Not everybody knows... Adriano Olivetti, the Made in Italy Man of the future

First-born in a family of 6 children, a Jewish socialist entrepreneur and the sober daughter of a local waldensian pastor, Adriano received his primary education at home under the tutelage of the mother, worked as an apprentice in the family company for many years during the time away from study and after graduation in chemical engineering at the Polytechnic of Turin, moved to the United States to learn the roots of the American Industrial power.

Back home he reorganized the family company into a factory with departments and divisions and later on introduced an advertising unit, which worked with artists and designers, including Le Corbusier, Louis Kahn, Gae Aulenti, Egon Eiermann, Figini-Pollini, Ignazio Gardella, BBPR and many others. As a result of this reorganization, output per man-hour doubled within five years, the company for the first time sold half of the typewriters used in Italy in 1933 and Olivetti machines soon became symbols of design, interaction and usability,anti-machines by definition. In the 1950s Olivetti was widely considered to be the world-leader in office technology. It had grown into a global presence with 24,000 employees and 17 overseas facilities, with notable product models such as Lexikon 80 (1948), the Divisumma calculator (1948), the famous Lettera 22 portable (1950) and the Lexicon 80E (1955, the first electric typewriter model) all famous as inimitable icons of functionality and design Made in Italy. 

Adriano Olivetti was a controversial social reformer who believed that the company profits should be reinvested for the benefit of both the company and the local community. Throughout his life, he pioneered new approaches to business and industry while contributing towards the economic restoration of his home country after the Second World War until his untimely death aged only 59. 

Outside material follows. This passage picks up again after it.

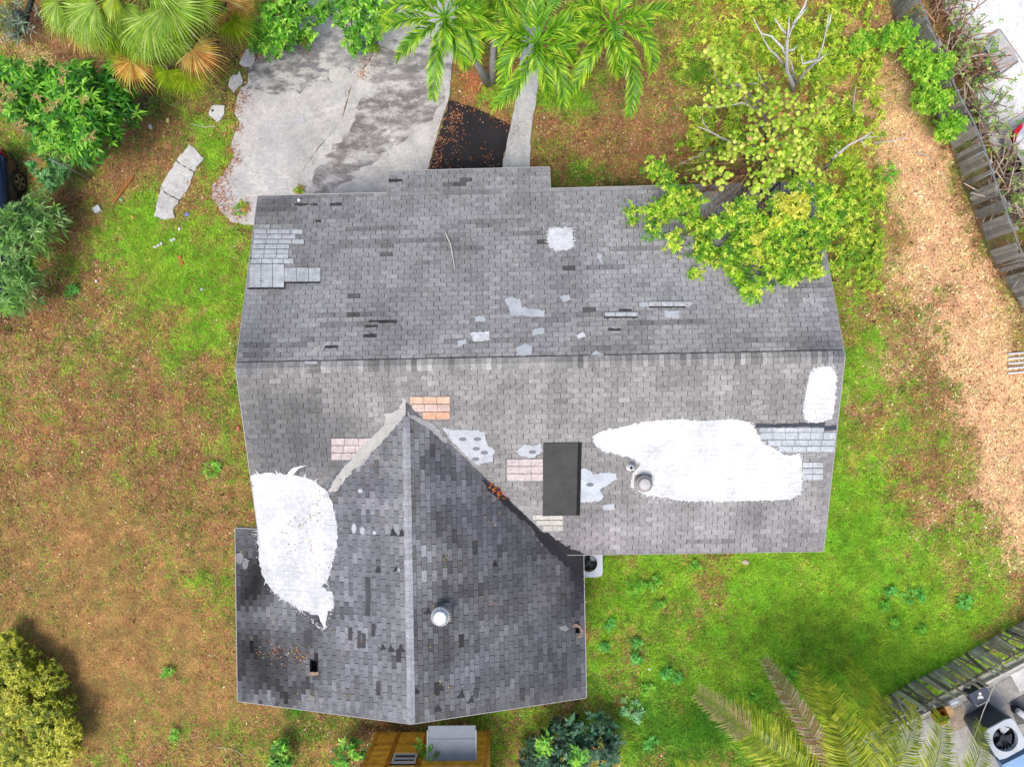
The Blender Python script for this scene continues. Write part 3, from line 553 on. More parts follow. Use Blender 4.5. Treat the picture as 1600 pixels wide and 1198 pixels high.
row(FU, 945, 996, 487.5, 7, 17, C(200, 204, 204), .045, .03, 11); row(FU, 1014, 1072, 471, 7.5, 19.5, C(204, 206, 206), .045, .03, 12)
row(FU, 955, 970, 517, 4, 16, C(196, 196, 194), .034, .03, 13); row(FU, 476, 496, 564, 5, 19, C(196, 197, 198), .034, .03, 14)
OR = [C(232, 190, 166), C(226, 196, 182), C(228, 178, 148)]
for i, y in enumerate((619.5, 631.5, 643.5)): row(FL, (640, 644, 660)[i], 703, y, 11.5, 20, OR[i], .03, .05, 20 + i)
for i, y in enumerate((684.5, 696, 707.5)): row(FL, 517.5, (581, 574, 566)[i], y, 11.2, 19, C(206, 192, 188), .03, .02, 24 + i)
for i, y in enumerate((717, 728.5, 740)): row(FL, 792, 848.5, y, 11.2, 19, C(214, 200, 196), .03, .03, 28 + i)
for i, y in enumerate((804, 812.5, 821)): row(FL, (832, 838, 848)[i], 880, y, 8.2, 20, C(202, 198, 186), .03, .03, 32 + i)
for i, y in enumerate((668, 675.5, 687, 697)): row(FL, (1186, 1188, 1200, 1216)[i], (1288, 1306, 1305, 1304)[i], y, (7.2, 11, 9.6, 9)[i], 20, C(196, 202, 206), .028, .02, 36 + i)
for i, y in enumerate((722, 731.5, 741)): row(FL, 1254, 1286, y, 9, 17, C(200, 204, 206), .03, .02, 42 + i)
poly_on('torn_gap', [(1180, 662), (1288, 660), (1290, 667), (1182, 668)], [FL], H0 + .004, tuple(C(78, 82, 90)), M_sheet, 62, 6, .8)
poly_on('torn_gap', [(1288, 666), (1307, 665), (1307, 671), (1288, 673)], [FL], H0 + .005, tuple(C(74, 80, 90)), M_sheet, 63, 6, .6)
poly_on('torn_gap', [(386, 449.5), (444, 449), (444, 441), (501, 439.5), (501, 442), (446, 443.5), (446, 451.5), (386, 452)], [FU], H0, tuple(C(60, 60, 62)), M_sheet, 64, 6, .3)
poly_on('torn_gap', [(391, 402), (451, 401), (451, 403.5), (391, 404.5)], [FU], H0, tuple(C(60, 60, 62)), M_sheet, 65, 6, .3)
poly_on('torn_gap', [(944, 494), (996, 493.5), (996, 496.5), (944, 497)], [FU], H0, tuple(C(50, 50, 52)), M_sheet, 66, 6, .3)
poly_on('torn_gap', [(1014, 478), (1072, 478), (1072, 480.5), (1014, 481)], [FU], H0, tuple(C(66, 66, 68)), M_sheet, 67, 6, .3)
for i, (x0, y0, x1, y1) in enumerate([(570, 508, 590, 511), (568, 522, 588, 527), (508, 540, 528, 544), (967, 483, 987, 486), (950, 513, 970, 516), (606, 280, 628, 284), (592, 500, 620, 505), (576, 500, 608, 503), (460, 318, 496, 321), (515, 317, 534, 321), (493, 343, 501, 348)]):
    poly_on('torn_gap', [(x0, y0), (x1, y0), (x1, y1), (x0, y1)], [FU], H0, tuple(C(72, 72, 74)), M_sheet, 70 + i, 4, .5)
for i, (x, y, s, mir) in enumerate([(629, 832, 6, 1), (615, 831, 6, 1), (590, 889, 5, -1), (618, 888, 5, -1), (639, 957, 5, -1), (668, 953, 6, -1), (640, 1078, 4, -1), (651, 1078, 5, 1), (627, 1012, 6, 1), (612, 1012, 6, 1), (598, 1010, 5, 1), (641, 672, 4, 1), (631, 668, 4, 1), (688, 1073, 6, -1), (720, 1083, 7, -1), (736, 1092, 6, -1), (774, 880, 5, 1), (685, 1105, 6, 1)]):
    poly_on('torn_gap', [(x - s * mir, y + s), (x + s * mir, y + s), (x - s * mir * .3, y - s)][::1], [FA, FB], H0, tuple(C(66, 66, 70)), M_sheet, 90 + i, 3, .5)
for i, (x0, y0, x1, y1) in enumerate([(571, 902, 578, 962), (544, 980, 550, 1000), (558, 985, 564, 1012), (580, 974, 586, 994), (565, 990, 571, 1012), (475, 985, 486, 1012), (588, 1064, 594, 1086), (771, 875, 778, 895), (488, 1050, 500, 1062), (740, 1075, 748, 1090)]):
    poly_on('torn_gap', [(x0, y0), (x1, y0), (x1, y1), (x0, y1)], [FA, FB], H0, tuple(C(84, 84, 88)), M_sheet, 110 + i, 6, .4)
poly_on('hole_rim', [(893, 980), (898, 974), (907, 977), (912, 987), (908, 996), (900, 996), (905, 992), (907, 986), (904, 980), (898, 980)], [FB], H0 + .006, tuple(C(168, 140, 124)), M_wood, 130, 3, .6)
poly_on('hole_rim', [(872, 978), (884, 976), (890, 981), (883, 986), (876, 984)], [FB], H0 + .004, tuple(C(150, 150, 154)), M_seal_thin, 131, 3, .8)
poly_on('hole_rim', [(482, 1050), (497, 1049), (498, 1053), (490, 1055), (483, 1053)], [FA], H0 + .004, tuple(C(170, 146, 120)), M_wood, 132, 3, .5)
# felt sheet nailed over the slope
o = poly_on('felt_sheet', [(849, 692.5), (909, 691.5), (906, 805), (848, 806)], [FL], .05, tuple(C(82, 82, 80)), M_sheet, 140, 30, .2, th=.045, label='black roofing felt rectangle')
poly_on('felt_edge', [(903, 692), (909, 691.5), (906, 805), (900.5, 805)], [FL], .054, tuple(C(40, 40, 42)), M_sheet, 141, 30, .2, th=.01, parent=roof)
# ------------------------------------------------------------------ vents
def turbine(F, x, y, r, hgt, lab, ctint, loc_h=0.0, seed=1):
    u, v = F.px(x, y); p = F.P(u, v, .02); n_base = MB()
    b = MB(); q = [F.P(u + a, v + c_, .028) for a, c_ in ((-r * 1.0, -r * 1.0), (r * 1.0, -r * 1.0), (r * 1.0, r * 1.0), (-r * 1.0, r * 1.0))]; b.prism(q, F.n * -.02, tuple(C(150, 144, 136)))
    vent = b.build('roof_vent', M_metal, house); vent['label'] = lab
    k = MB(); k.lathe([(r * .62, -.12), (r * .62, .14)], p, 20, tuple(C(170, 165, 155))); k.build('collar', M_metal, vent)
    prof = [(r * .60, .14), (r * .9, .17), (r, .23), (r * .96, .29), (r * .75, .34), (r * .42, .365), (r * .12, .375)]
    d = MB(); d.lathe([(a * .93, z) for a, z in prof], p, 28, ctint * .55); d.build('inner_drum', M_metal, vent, True)
    f = MB()
    for i in range(24):
        a = 2 * math.pi * i / 24; L_ = []
        for (rr, z) in prof:
            for da in (0, .16): L_.append(np.array([rr * math.cos(a + da), rr * math.sin(a + da), z + (.0 if da else -.012)]) + p)
        f.add(L_, [(2 * j, 2 * j + 1, 2 * j + 3, 2 * j + 2) for j in range(len(prof) - 1)], ctint)
    fo = f.build('vane', M_plain, vent); fo['kind'] = 'stuff'
    t = MB(); t.lathe([(r * .78, .338), (r * .5, .366), (r * .1, .382), (.01, .384)], p, 24, ctint); t.build('cap', M_plain, vent, True)
turbine(FB, 690, 957, .235, .37, 'white turbine vent on the dark wing slope', C(250, 250, 250))
turbine(FL, 1004, 753, .215, .37, 'grey turbine vent beside the largest white patch', C(214, 208, 204))
u, v = FL.px(984, 729); p = FL.P(u, v, 0); m = MB(); m.lathe([(.11, .028), (.09, .05), (.062, .07), (.062, .26), (.038, .262)], p, 16, tuple(C(226, 226, 226))); o = m.build('vent_pipe', M_plain, house, True)
m = MB(); m.lathe([(.038, .255), (.036, .2622)], p + [0, 0, .003], 14, tuple(C(22, 22, 22))); m.build('bore', M_rubber, o)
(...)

Almost 120 years after Robert Owen, he implemented in Ivrea (Piedmont) an industrial model beyond socialism and capitalism pivoted on the cardinal principle that workers’ health creates company’s wealth. Adriano decreased the hours of work, reorganized the production system into departments and divisions, shared with his workers the productivity gains by increasing salaries, fringe benefits and services, and supervised a housing plan for the workers at Ivrea and a zoning proposal for the adjacent Aosta Valley. By 1957 his workers were the best paid and the most productive in the Italian metallurgical industry and they accepted a company union not tied to the powerful national metallurgical trade unions.

In 1960 on the morning of February 27th this adventure stopped abruptly when he got on a train in Switzerland and died of heart attack, leaving behind a trail of questions, doubts and regrets. The most obvious result of his vision and efforts was to provide to postwar Italian economy a well trained breed of designers, technicians and engineers together with a mission and philosophy that no other company in continental Europe could equal, as testified by the architect and designer Mario Bellini, remembering the way the idea of a personal computer was conceived by Roberto, Adriano’s son:

I remember that one day I received a call from Roberto Olivetti: “I want to see you for a complex project I’m building”. It involved the design not of a box containing mechanisms and stamped circuits, but a personal object, something that had to live with a person, a person with his chair sitting at a table or desktop and that had to start a relationship of comprehension, of interaction, something quite new because before then computers were as big as a wardrobe. With a wardrobe we don’t have any relationship: in fact the most beautiful wardrobes disappear in the wall. But this wasn’t a wardrobe or a box, this was a machine designed to be part of your personal entourage…

— Mario Bellini, 2011, “Programma 101 — memory of the future”, cit.